Selfcoder releases are published on the Visual Studio Marketplace.

  1. Open VS Code.
  2. Open the Extensions view.
  3. Search for "Selfcoder" and install the extension published by "Coderoom".
  4. Reload VS Code if prompted.

After installation, Selfcoder appears in the VS Code activity bar.

Option A: Use LM Studio

LM Studio is a friendly way to download, manage, and serve local models.

  1. Install LM Studio.
  2. Download a chat or coding model.
  3. Start the local server in LM Studio.
  4. Confirm that the server is using the default endpoint:
http://localhost:1234
  1. In VS Code, open Settings and search for Selfcoder.
  2. Set Selfcoder.backend to LMStudio.
  3. Keep Selfcoder.backendURL as http://localhost:1234, unless your LM Studio server uses a custom address.

Option B: Use Ollama

Ollama is a local model runtime with a CLI-focused workflow.

  1. Install Ollama.
  2. Pull a chat or coding model.
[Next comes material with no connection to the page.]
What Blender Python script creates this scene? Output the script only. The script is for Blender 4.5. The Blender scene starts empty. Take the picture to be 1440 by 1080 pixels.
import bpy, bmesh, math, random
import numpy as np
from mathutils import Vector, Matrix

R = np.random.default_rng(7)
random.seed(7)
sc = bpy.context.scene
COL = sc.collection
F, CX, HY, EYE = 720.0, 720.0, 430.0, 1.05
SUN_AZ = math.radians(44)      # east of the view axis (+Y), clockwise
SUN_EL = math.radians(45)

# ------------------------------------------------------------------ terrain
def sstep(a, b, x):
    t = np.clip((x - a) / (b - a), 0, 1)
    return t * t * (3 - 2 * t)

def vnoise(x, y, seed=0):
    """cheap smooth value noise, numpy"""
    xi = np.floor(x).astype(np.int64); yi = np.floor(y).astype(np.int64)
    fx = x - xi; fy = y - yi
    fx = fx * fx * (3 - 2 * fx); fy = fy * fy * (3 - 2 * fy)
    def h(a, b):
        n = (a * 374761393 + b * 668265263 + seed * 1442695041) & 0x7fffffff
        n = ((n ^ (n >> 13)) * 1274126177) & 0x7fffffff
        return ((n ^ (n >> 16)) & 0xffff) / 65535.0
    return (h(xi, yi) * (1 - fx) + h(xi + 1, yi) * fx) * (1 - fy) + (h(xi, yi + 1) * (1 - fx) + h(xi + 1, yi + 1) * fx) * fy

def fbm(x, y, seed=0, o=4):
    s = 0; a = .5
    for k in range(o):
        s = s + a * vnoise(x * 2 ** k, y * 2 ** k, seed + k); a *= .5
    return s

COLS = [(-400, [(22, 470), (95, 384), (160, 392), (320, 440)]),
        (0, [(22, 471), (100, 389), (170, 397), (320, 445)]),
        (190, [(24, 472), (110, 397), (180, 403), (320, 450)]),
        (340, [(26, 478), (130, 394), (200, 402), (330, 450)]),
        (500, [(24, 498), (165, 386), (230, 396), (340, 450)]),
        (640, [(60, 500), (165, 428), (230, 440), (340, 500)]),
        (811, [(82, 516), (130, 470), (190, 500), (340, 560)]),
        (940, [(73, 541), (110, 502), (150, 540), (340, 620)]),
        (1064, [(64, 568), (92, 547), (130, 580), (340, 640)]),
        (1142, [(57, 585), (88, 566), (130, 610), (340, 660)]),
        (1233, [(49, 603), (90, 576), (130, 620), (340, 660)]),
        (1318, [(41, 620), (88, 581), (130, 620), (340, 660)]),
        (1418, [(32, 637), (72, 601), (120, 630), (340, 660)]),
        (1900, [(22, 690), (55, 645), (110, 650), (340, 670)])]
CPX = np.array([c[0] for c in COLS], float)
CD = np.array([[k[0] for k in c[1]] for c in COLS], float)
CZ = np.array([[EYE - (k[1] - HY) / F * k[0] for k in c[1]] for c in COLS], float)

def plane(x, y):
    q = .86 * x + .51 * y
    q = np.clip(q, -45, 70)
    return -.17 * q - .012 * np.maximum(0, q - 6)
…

For example:
ollama pull qwen2.5-coder:7b
  1. Make sure Ollama is running.
  2. Confirm that the default endpoint is available:
http://localhost:11434
  1. In VS Code, open Settings and search for Selfcoder.
  2. Set Selfcoder.backend to Ollama.
  3. Keep Selfcoder.backendURL as http://localhost:11434, unless your Ollama server uses a custom address.

Send Your First Message

  1. Open a project in VS Code.
  2. Open the Selfcoder view from the activity bar.
  3. Choose your backend and model from the Selfcoder controls.
  4. Open a source file.
  5. Ask a focused question, such as:
Explain what this file does and point out any risky areas.

Selfcoder streams the answer from your selected local model.

Good First Prompts

Try prompts that give the model a clear task:

Explain the selected function.
Find a simpler way to structure this code.
Review the current git diff for possible regressions.
Write tests for the behavior in the active file.